Issue 20.1: February/March 2017
Native Intelligence: O‘ahu

Natural Scent

Story by Noel Nicholas. Photos by Kyle Rothenborg.

They say motherhood changes you—but they don’t always say how. Shortly after her second child was born, Mele Kalama-Kingma noticed that her scent had changed. Friends assured her this was common among women who’ve recently had a child, but Kalama-Kingma wasn’t willing to wait for her old self to return. The health conscious Kalama-Kingma, who was working as a dietitian at the Waimānalo Health Center, didn’t want the aluminum and preservatives found in run-of-the-mill deodorants on her skin. So she took her aroma into her own hands and decided to create an all-natural alternative. While brainstorming the recipe, she had a memory of her late grandmother Kekauilani “Mama Lani” Kalama lovingly bathing and powdering her as a child. Today, four years later, Kalama-Kingma produces a line of certified organic powder deodorants and body products named Mamalani.

Mama Lani’s portrait smiles down on the sunny workshop Kalama-Kingma built in her home in Kailua, O‘ahu, where she mixes, pours and packages all of her products by hand. Her signature body powders are a soft, silky blend of aluminum-free baking soda, organic pia (Polynesian arrowroot) powder and kaolin clay. She adds essential oils—patchouli, lemongrass, lavender and others—to produce five scents, each named for a traditional Hawaiian value. Lōkahi (unity) with its blend of lavender, clary sage and grapefruit essential oils, is the best seller. Kalama-Kingma recently expanded her product line to include a deodorant stick made with coconut oil and Mānoa valley beeswax, a sleeping aid powder made with Kailua-grown ‘awa root and chamomile, a roll-on perfume made with Ocean Vodka from Maui and a moisturizing body balm made with shea butter.
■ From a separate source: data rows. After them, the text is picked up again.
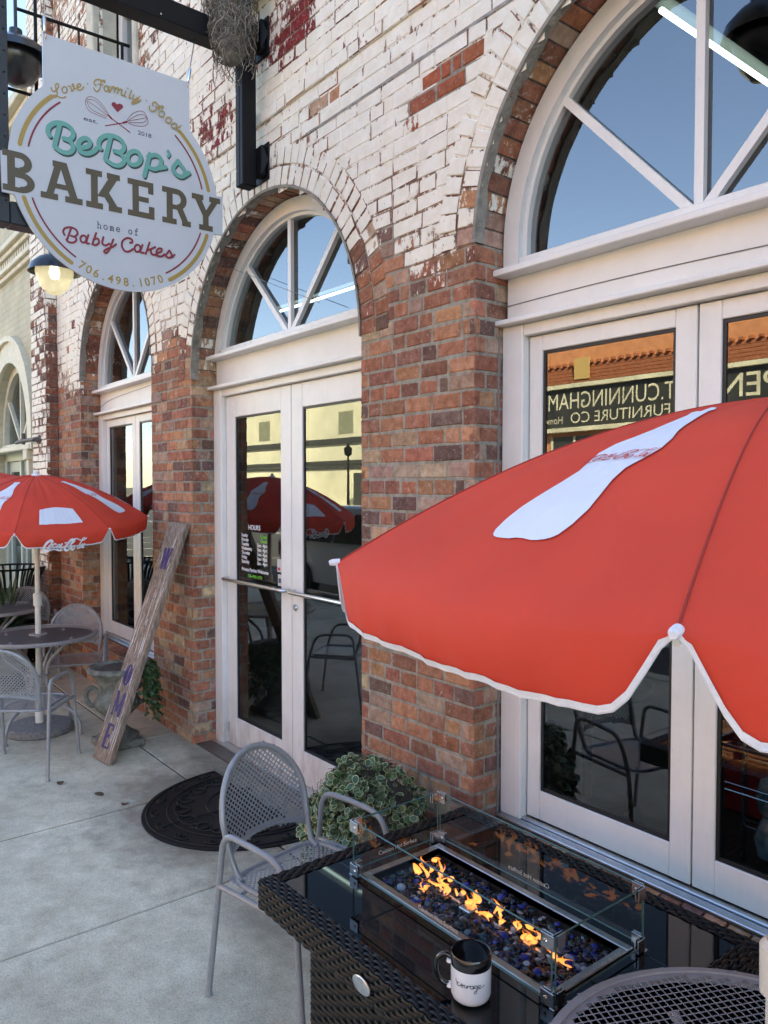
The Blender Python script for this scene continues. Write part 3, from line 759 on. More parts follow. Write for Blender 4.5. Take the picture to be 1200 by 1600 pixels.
for i in range(150): mb.box(-9.1-i*.11, -9.04-i*.11, Y0-.075, Y0+.01, 4.585, 4.655)
mb.build('cornice', M_NT, nb)
mb = MB(); ring_mesh(mb, arch_pts(NA['x'], 1.20, 2.52, 2.3), arch_pts(NA['x'], .905, 2.52, 2.3), Y0-.035, Y0+.02)
ring_mesh(mb, arch_pts(NA['x'], 1.235, 2.52, 2.3), arch_pts(NA['x'], 1.165, 2.52, 2.3), Y0-.07, Y0+.02); mb.build('arch_moulding', M_NT, nb, smooth=20)
mb = MB(); ring_mesh(mb, arch_pts(NA['x'], .895, 2.52, 2.42), arch_pts(NA['x'], .80, 2.52, 2.42), .12, .22); mb.box(-11.50, -9.74, .10, .22, 2.36, 2.42, .004)
bar_between(mb, (-10.62, 2.42), (-10.62, 3.33), .04, .14, .19)
for sg in (-1, 1): bar_between(mb, (-10.62+sg*.03, 2.42), (-10.62+sg*.66, 3.0), .04, .14, .189)
aw = mb.build('arch_window', M_NT, nb, smooth=25)
mb = MB(); mb.poly([(x, .185, z) for x, z in arch_pts(NA['x'], .81, 2.52, 2.42)][::-1]); mb.build('pane', M_PANE2, aw, smooth=0)
M_SAGE = mat('sage_paint', (.33, .38, .33), .5, var=.06, scale=4)
mb = MB(); mb.box(-11.51, -9.73, .14, .24, 2.20, 2.355, .004)
for xa, xb_ in ((-11.51, -11.35), (-9.89, -9.73), (-10.66, -10.58)): mb.box(xa, xb_, .13, .24, .02, 2.199, .004)
for xa in (-11.34, -10.575):
    mb.box(xa, xa+.68, .17, .22, .02, .75, .004); mb.box(xa, xa+.09, .165, .22, .755, 2.195, .003); mb.box(xa+.59, xa+.68, .165, .22, .755, 2.195, .003); mb.box(xa+.091, xa+.589, .165, .22, 2.06, 2.195, .003)
dn = mb.build('door', M_SAGE, nb)
mb = MB()
for xa in (-11.34, -10.575): mb.quad((xa+.09, .2, .755), (xa+.59, .2, .755), (xa+.59, .2, 2.06), (xa+.09, .2, 2.06))
mb.build('pane', M_PANE, dn, smooth=0)
mb = MB(); mb.box(-12.2, -9.45, -.05, .10, 2.30, 2.36, .008); mb.box(-9.66, -9.56, -.03, .03, 1.7, 2.30, .008); mb.box(-9.69, -9.53, -.06, .03, 2.18, 2.30, .01); mb.build('door_ledge', M_NT, nb)

# ------------------------------------------------------------ across the square: what the glass reflects
YO = -27.6
M_YEL = mat('cream_stucco', (.68, .63, .46), .8, var=.20, scale=.35, bump=.15, bscale=8, detail=9)
M_DK = mat('dark_band', (.05, .05, .045), .6, var=.2, scale=2)
yb_ = empty('stucco_building', (-45, YO, 0), 0, 'pale yellow stucco building with dark bands mirrored in the door glass', 'building')
mb = MB(); mb.box(-75, -32.02, YO-14, YO, -.1, 11.2); mb.build('wall', M_YEL, yb_, smooth=0)
mb = MB(); mb.box(-75, -32.05, YO-.02, YO+.14, 4.78, 5.16, .01); mb.box(-75, -32.05, YO-.02, YO+.2, 3.36, 3.62, .01); mb.box(-75, -32.05, YO-.02, YO+.10, 3.06, 3.2, .01); mb.box(-75, -32.05, YO-.02, YO+.06, 0, .3, .01); mb.build('string_course', M_DK, yb_)
M_GB = painted_brick('glass_block', (.30, .30, .20), (.36, .35, .24), 2.2)
for xg in (-64, -53.5, -42.5, -34.5):
    mb = MB(); mb.box(xg-.85, xg+.85, YO-.1, YO+.03, 5.45, 6.95, .01); mb.build('glass_block_window', M_GB, yb_, smooth=0)
for xg in (-60, -48.5, -40.8, -36):
    mb = MB(); mb.box(xg-.8, xg+.8, YO-.1, YO+.04, .02, 2.75); d_ = mb.build('door', M_DK, yb_, smooth=0)
    mb = MB(); mb.quad((xg+.2, YO+.045, .3), (xg+.7, YO+.045, .3), (xg+.7, YO+.045, 2.2), (xg+.2, YO+.045, 2.2)); mb.build('door_panel', mat('beige_panel', (.4, .35, .25), .5), d_, smooth=0)
st = empty('furniture_store', (-12, YO, 0), 0, 'orange brick store with long black signboard mirrored in the large window', 'building')
M_OB = painted_brick('orange_brick', (.80, .33, .15), (.74, .295, .13), 1.6)
mb = MB(); mb.box(-32, 25, YO-14, YO, -.1, 11.0); mb.build('wall', M_OB, st, smooth=0)
mb = MB()
for k in range(5): mb.box(-32, 25, YO-.02, YO+.30-.055*k, 6.82+.17*k, 6.97+.17*k, .01)
for i in range(140): mb.box(-31.8+i*.4, -31.62+i*.4, YO-.02, YO+.2, 7.68, 7.82, .01)
mb.box(-32, 25, YO-.1, YO+.3, 11.0, 11.2); mb.build('corbel', mat('brown_brick', (.30, .10, .045), .85, var=.3, scale=6), st)
mb = MB(); mb.box(-31.5, 24, YO, YO+.16, 4.70, 6.62, .01); sg_ = mb.build('signboard', mat('sign_black', (.035, .035, .032), .5, var=.3, scale=1), st)
M_SIGNW = mat('sign_cream', (.60, .55, .41), .6, var=.25, scale=.8)
mb = MB(); mb.box(-31.5, 24, YO+.1, YO+.34, 6.60, 6.80, .01); mb.box(-31.5, 24, YO+.1, YO+.40, 4.50, 4.71, .01); mb.build('sign_border', M_SIGNW, sg_)
mb = MB(); mp = lambda X0, Z0: (lambda u, v, h: (X0-u, YO+.168, Z0+v))
add_text(mb, 'T.CUNNINGHAM', 1.12, mp(-18.1, 5.62), fit=6.9); add_text(mb, 'FURNITURE CO', .74, mp(-18.3, 4.92), fit=5.3)
add_text(mb, 'Home', .5, mp(-24.1, 4.95), sx=.9)
add_text(mb, 'OPEN', 1.35, mp(-12.6, 5.45), fit=3.4, offset=.006); add_text(mb, 'Home', .6, mp(-13.4, 4.88), sx=1.0)
add_text(mb, 'FURNITURE', 1.2, mp(-5.5, 5.25), fit=5.5, offset=.012)
mb.build('sign_lettering', M_SIGNW, sg_, smooth=0)
for i in range(9):
    x0 = -31+i*6.1
    mb = MB(); mb.box(x0, x0+5.6, YO-.1, YO+.05, .5, 4.3); sf = mb.build('shop_window', mat('shop_dark', (.03, .032, .03), .1), st, smooth=0)
    mb = MB()
    for q in range(5): mb.box(x0+q*1.36, x0+q*1.36+.12, YO, YO+.09, .5, 4.3)
    mb.box(x0, x0+5.6, YO, YO+.085, 3.3, 3.42); mb.build('mullion', M_SIGNW, sf, smooth=0)
mb = MB(); mb.box(-23.35, -22.45, YO+.31, YO+.36, 6.95, 7.95, .01); mb.build('wall_notice', mat('yellow_panel', (.52, .34, .12), .6), st)

# street lamp post and a parked car seen only in the glass
lp = empty('street_lamp', (-38.5, -24.9, 0), 0, 'black street lamp with lantern standing before the yellow building in the reflection', 'street lamp')
mb = MB(); mb.lathe([(.16, 0), (.16, .4), (.09, .5), (.06, 3.6), (.05, 3.7)], (-38.5, -24.9, 0), 12); mb.build('post', M_BLACKST, lp)
mb = MB(); mb.lathe([(.05, 3.7), (.22, 3.8), (.26, 4.2), (.1, 4.35), (.02, 4.5)], (-38.5, -24.9, 0), 12); mb.build('lantern', M_BLACKST, lp)
car = empty('parked_car', (-10.4, -5.6, -.15), radians(0), 'white parked car at the kerb, seen as a reflection in the door glass', 'car')
M_CARW = mat('white_car_paint', (.62, .63, .65), .25, coat=1.0); M_CARG = mat('car_glass', (.012, .014, .016), .04)
prof = [(-2.25, .32), (-2.28, .62), (-2.2, .95), (-1.95, 1.02), (-1.5, 1.62), (-1.2, 1.68), (.35, 1.66), (1.05, 1.12), (2.05, .95), (2.28, .70), (2.3, .34)]
def loft(mb, prof, ws):
    b = len(mb.v); n = len(prof)
    for y, f in ws:
        for x, z in prof:
            k = 1-(.18*max(0, (z-1.0)/.7))*(1 if abs(y) > .5 else .0); zz = z
            mb.v.append((x*(f), y*k, zz if f == 1 else .34+(zz-.34)*(.985)))
    for i in range(len(ws)-1):
        for j in range(n):
            j2 = (j+1) % n; mb.face((b+i*n+j, b+(i+1)*n+j, b+(i+1)*n+j2, b+i*n+j2))
    mb.face([b+j for j in range(n)]); mb.face([b+(len(ws)-1)*n+j for j in range(n)][::-1])
mb = MB(); loft(mb, prof, [(-.92, .97), (-.88, 1), (.88, 1), (.92, .97)]); mb.build('body', M_CARW, car, smooth=40, at='local')
mb = MB()
for sy in (-1, 1):
    for pts in ([(-1.75, 1.05), (-1.42, 1.54), (-.5, 1.56), (-.5, 1.05)], [(-.42, 1.05), (-.42, 1.56), (.3, 1.55), (.85, 1.08)]):
        q = [(x, sy*(.925*(1-.18*max(0, (z-1)/.7))+.006), z) for x, z in pts]; mb.poly(q if sy < 0 else q[::-1])
mb.quad((-1.985, -.70, 1.06), (-1.985, .70, 1.06), (-1.56, .62, 1.56), (-1.56, .62*-1, 1.56)); mb.quad((1.06, -.74, 1.15), (.42, -.64, 1.6), (.42, .64, 1.6), (1.06, .74, 1.15)); mb.build('car_window', M_CARG, car, smooth=0, at='local')
for x in (-1.4, 1.42):
    for y in (-.86, .86):
        mb = MB(); R_ = Matrix.Rotation(pi/2, 4, 'X'); mb.lathe([(.2, -.1), (.33, -.1), (.34, -.06), (.34, .06), (.33, .1), (.2, .1)], (x, y, .34), 24, R_); wh = mb.build('wheel', M_RUBBER, car, at='local')
        mb = MB(); mb.lathe([(.02, -.104), (.2, -.104), (.21, 0), (.2, .104), (.02, .104)], (x, y, .34), 16, R_); mb.build('rim', M_STEEL, wh, at='local')
for y in (-.78, .78):
    mb = MB(); mb.box(-2.29, -2.05, y-.13, y+.13, .72, 1.0, .02); mb.build('tail_light', mat('tail_red', (.35, .01, .01), .2), car, at='local')

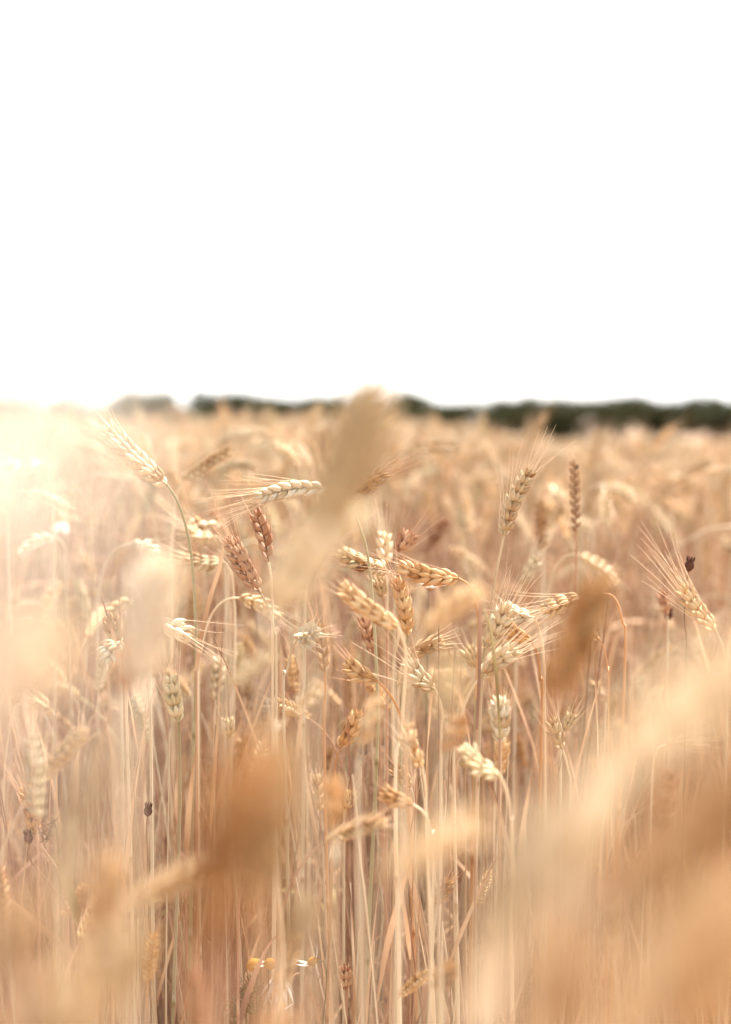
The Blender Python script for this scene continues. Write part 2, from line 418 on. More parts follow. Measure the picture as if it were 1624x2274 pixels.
wheat('russet pink wheat ear tilted up to the left beside the upright russet ear', (580,1318), (508,1190), 1.45,
      [(596,1350),(608,1400),(614,1500)], 'russet', 'pale', awn=.05, bow=.03, roll=.9, tint=.75, group=G1)
wheat('pale straw wheat ear lying level behind the curved green stem at centre', (862,1268), (748,1222), 1.47,
      [(880,1290),(888,1340),(884,1420),(872,1560)], 'straw', 'pale', awn=.04, bow=.05, roll=1.2, tint=.7, group=G1)
wheat('plump golden wheat ear lying level with a clear braid, pointing left, right of centre', (1018,1284), (888,1256), 1.41,
      [(1038,1296),(1052,1320),(1062,1370),(1062,1450),(1056,1600)], 'gold', 'orange', awn=.05, awn_p=.6, bow=.07, plump=1.12, roll=.15, spread=1.15, tint=.72, group=G1)
wheat('thick brown and cream wheat ear slanting up to the left at centre, slightly blurred', (884,1392), (756,1300), 1.24,
      [(896,1420),(901,1460),(898,1530,1.27),(890,1640,1.3),(878,1760,1.3)], 'straw', 'pale', awn=.012, awn_p=.3, bow=.04, plump=1.0, roll=.2, tint=.45, group=G1)
wheat('upright golden wheat ear right behind the thick slanting ear at centre', (906,1412), (880,1284), 1.42,
      [(905,1440),(900,1500),(892,1600)], 'gold', 'green', awn=.035, bow=-.04, roll=.2, tint=.6, group=G1)
wheat('short bleached wheat ear nodding toward the viewer with spiky awns on an arched stem', (664,1416), (704,1408), 1.42,
      [(652,1434),(644,1462),(636,1500),(630,1560)], 'white', 'pale', zt=1.385, awn=.03, awn_p=1, bow=0, plump=1.15, roll=.6, spread=1.6, group=G1)
wheat('narrow golden brown wheat ear standing just right of the short bleached ear', (722,1492), (708,1380), 1.5,
      [(722,1540),(720,1640)], 'gold', 'orange', awn=.05, roll=1.5, plump=.85, tint=.4, group=G1)
wheat('short plump golden wheat ear slanting up to the left, low at centre', (838,1512), (768,1468), 1.4,
      [(862,1536),(880,1566),(893,1600),(900,1660)], 'gold', 'orange', awn=.02, awn_p=.5, bow=.08, plump=1.05, roll=.2, spread=1.2, tint=.6, group=G1)
wheat('golden wheat ear rising to the right just above the cream bearded ear at centre', (902,1462), (986,1424), 1.44,
      [(892,1480),(886,1520),(884,1600)], 'straw', 'pale', awn=.02, bow=.06, roll=.3, tint=.5, group=G1)
wheat('cream wheat ear with open husks and long awns to the left, beside the central stems', (966,1530), (905,1466), 1.41,
      [(978,1560),(984,1600),(980,1680)], 'cream', 'pale', awn=.05, bow=.1, roll=.4, spread=1.3, tint=.6, group=G1)
wheat('broad cream bearded wheat ear leaning right above the lower cream ear', (1077,1440), (1128,1340), 1.42,
      [(1070,1480),(1064,1540),(1056,1640)], 'cream', 'green', awn=.05, awn_p=1, bow=-.03, plump=1.1, roll=.2, spread=1.3, tint=.55, group=G1)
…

Once Kalama-Kingma makes the product, her children, husband and parents are likely to pitch in, packaging and labeling together around the dining room table. The products make their way to retailers across the state, as well as boutiques and health food stores in Washington, California, New York, Japan and Germany. “Growth has come primarily through word of mouth and luckily at the perfect pace for us,” says Kalama-Kingma. “I love making the products by hand, working from home and balancing time with my family. I designed our labels to say ‘Handmade by Hawaiians’ and my hope is they always will be.”